↓↓↓

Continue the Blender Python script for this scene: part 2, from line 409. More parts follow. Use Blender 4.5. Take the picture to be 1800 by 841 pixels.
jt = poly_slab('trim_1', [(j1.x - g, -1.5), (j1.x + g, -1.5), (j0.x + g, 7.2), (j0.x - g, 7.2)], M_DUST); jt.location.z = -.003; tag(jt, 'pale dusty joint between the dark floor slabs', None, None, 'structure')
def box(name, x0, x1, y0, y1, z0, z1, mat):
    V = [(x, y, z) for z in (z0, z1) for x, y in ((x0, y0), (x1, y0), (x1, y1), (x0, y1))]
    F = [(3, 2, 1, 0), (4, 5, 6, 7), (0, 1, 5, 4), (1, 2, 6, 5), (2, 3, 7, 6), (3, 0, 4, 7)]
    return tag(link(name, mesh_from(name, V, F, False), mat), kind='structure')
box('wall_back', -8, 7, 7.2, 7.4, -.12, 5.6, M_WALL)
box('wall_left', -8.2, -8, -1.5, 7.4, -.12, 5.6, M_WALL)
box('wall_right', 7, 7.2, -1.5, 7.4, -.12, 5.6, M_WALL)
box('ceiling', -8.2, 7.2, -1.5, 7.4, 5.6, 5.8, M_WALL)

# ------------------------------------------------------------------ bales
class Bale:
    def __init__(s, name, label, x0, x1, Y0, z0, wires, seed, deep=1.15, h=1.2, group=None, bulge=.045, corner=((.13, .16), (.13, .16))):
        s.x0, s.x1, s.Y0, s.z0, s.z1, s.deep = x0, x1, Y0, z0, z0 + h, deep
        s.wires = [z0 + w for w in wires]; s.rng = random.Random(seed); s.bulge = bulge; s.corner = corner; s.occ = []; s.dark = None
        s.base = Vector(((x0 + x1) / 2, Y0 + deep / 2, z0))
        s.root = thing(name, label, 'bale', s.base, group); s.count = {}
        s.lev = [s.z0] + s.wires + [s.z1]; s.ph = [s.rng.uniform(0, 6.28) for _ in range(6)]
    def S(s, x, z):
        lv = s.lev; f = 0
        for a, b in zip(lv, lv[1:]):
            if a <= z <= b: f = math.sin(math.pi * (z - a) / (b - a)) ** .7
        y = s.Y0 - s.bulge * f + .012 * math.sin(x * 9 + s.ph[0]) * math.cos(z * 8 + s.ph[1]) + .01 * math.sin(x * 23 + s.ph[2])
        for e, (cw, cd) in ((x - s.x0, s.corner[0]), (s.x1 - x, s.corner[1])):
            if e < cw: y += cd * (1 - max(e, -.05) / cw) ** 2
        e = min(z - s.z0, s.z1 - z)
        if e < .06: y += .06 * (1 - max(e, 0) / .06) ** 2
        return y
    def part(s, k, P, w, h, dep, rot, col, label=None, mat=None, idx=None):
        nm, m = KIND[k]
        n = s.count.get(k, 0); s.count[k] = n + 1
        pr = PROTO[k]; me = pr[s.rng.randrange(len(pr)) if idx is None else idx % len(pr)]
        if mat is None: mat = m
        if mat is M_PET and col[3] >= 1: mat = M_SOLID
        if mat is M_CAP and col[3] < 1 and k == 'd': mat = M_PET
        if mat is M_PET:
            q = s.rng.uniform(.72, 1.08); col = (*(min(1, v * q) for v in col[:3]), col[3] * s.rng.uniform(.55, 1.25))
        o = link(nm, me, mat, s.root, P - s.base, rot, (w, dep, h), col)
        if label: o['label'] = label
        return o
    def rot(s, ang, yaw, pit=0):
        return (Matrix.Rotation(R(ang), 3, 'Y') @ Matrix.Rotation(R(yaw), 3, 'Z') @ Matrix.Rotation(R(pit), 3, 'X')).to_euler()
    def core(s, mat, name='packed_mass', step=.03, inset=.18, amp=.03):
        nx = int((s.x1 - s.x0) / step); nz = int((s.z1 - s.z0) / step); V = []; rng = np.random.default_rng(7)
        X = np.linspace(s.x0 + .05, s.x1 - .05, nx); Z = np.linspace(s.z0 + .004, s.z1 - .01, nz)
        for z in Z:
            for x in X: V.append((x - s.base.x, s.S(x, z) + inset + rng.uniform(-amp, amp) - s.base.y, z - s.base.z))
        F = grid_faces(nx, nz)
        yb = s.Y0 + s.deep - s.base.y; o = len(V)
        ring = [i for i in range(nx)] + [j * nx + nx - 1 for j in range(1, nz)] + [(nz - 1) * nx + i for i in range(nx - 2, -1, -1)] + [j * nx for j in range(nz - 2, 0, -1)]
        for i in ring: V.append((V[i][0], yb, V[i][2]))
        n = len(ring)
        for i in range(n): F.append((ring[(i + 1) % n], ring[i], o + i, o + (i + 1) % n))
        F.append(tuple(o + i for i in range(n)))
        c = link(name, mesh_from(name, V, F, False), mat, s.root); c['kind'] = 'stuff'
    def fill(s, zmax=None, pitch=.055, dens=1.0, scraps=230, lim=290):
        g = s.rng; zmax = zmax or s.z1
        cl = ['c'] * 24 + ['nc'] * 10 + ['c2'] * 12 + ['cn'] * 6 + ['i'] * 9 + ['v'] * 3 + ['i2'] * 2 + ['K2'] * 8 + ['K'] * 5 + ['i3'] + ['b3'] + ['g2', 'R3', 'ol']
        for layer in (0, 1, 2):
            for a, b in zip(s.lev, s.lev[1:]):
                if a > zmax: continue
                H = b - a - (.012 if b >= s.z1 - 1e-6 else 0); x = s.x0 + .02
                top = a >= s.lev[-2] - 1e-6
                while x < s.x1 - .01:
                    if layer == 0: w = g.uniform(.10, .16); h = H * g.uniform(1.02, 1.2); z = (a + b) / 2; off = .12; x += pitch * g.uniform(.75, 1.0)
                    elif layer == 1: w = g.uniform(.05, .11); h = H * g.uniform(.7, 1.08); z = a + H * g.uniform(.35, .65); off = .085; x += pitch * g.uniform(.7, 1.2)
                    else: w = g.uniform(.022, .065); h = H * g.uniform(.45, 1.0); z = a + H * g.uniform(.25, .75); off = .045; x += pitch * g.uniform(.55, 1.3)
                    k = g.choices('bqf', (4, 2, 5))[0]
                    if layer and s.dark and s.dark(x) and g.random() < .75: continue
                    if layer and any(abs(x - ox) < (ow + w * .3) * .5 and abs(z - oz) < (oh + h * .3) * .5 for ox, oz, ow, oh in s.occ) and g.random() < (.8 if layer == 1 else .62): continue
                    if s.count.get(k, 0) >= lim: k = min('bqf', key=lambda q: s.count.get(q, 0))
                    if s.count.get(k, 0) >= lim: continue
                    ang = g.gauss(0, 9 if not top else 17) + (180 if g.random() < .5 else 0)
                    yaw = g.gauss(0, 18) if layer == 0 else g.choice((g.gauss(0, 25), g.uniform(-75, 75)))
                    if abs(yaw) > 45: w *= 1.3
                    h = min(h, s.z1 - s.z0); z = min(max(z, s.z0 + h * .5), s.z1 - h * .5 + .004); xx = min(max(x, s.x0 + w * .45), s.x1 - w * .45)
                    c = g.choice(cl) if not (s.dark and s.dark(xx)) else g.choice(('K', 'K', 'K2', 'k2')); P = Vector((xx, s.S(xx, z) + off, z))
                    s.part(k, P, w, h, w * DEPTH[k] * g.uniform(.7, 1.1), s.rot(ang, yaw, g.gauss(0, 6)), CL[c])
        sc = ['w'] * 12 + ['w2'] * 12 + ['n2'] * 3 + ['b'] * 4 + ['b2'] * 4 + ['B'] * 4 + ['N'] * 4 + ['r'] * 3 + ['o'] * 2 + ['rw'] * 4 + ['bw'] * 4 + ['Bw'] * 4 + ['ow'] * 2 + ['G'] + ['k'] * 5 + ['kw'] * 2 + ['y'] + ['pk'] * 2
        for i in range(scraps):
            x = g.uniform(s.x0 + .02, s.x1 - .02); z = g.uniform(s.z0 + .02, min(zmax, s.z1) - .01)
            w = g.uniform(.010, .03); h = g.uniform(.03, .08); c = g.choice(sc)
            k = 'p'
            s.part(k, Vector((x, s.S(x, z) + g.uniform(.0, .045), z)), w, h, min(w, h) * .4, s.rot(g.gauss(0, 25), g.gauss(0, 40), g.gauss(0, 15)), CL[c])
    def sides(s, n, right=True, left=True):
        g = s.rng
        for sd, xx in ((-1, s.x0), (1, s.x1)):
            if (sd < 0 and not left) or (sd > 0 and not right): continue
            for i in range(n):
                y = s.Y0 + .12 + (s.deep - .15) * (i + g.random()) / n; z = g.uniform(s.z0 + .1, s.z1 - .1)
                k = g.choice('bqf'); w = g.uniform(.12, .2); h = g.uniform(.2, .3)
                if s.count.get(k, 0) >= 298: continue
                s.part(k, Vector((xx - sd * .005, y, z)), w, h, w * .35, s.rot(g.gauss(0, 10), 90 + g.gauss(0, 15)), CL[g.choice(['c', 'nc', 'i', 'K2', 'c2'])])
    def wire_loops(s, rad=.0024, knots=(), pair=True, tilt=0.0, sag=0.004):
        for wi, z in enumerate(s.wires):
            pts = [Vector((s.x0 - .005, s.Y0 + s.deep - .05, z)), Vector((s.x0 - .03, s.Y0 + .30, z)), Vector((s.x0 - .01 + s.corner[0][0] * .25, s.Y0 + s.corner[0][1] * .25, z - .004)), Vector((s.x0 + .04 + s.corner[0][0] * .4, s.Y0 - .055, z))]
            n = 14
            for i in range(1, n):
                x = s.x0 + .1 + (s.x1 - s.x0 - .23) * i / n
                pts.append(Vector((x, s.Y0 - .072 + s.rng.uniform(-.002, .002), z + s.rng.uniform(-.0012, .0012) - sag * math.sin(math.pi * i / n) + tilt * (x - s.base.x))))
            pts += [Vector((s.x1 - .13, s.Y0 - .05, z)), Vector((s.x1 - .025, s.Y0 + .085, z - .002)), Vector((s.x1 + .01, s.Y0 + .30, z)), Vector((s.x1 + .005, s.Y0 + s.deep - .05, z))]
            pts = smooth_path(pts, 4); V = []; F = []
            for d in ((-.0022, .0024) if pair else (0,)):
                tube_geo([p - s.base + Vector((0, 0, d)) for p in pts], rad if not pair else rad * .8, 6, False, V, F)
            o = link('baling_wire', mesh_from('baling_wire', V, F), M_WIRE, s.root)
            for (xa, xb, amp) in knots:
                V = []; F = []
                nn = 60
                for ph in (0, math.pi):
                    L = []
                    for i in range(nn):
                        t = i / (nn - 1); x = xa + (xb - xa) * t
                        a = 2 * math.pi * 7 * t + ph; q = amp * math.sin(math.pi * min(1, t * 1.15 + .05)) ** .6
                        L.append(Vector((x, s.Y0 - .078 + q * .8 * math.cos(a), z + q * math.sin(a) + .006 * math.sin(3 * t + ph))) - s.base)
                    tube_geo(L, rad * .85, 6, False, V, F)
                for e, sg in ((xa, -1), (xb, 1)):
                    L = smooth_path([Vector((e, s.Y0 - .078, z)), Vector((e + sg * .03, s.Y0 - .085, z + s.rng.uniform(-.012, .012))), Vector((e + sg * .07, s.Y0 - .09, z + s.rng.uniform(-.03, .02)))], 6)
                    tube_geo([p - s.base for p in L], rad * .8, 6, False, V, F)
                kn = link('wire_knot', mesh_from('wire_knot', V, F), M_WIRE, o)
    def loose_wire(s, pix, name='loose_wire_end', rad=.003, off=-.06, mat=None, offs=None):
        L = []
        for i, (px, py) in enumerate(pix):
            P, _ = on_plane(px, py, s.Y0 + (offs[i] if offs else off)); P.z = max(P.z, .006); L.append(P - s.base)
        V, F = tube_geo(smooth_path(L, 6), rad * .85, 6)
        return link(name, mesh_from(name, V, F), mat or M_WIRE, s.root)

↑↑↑

**Exercise requirements**
Provide an exact reproduction of only those lines that start at the line containing "for i in range(n): F.append((ring[(i" and end at the line containing "F.append(tuple(o + i", inclusive.

**Solution**
        for i in range(n): F.append((ring[(i + 1) % n], ring[i], o + i, o + (i + 1) % n))
        F.append(tuple(o + i for i in range(n)))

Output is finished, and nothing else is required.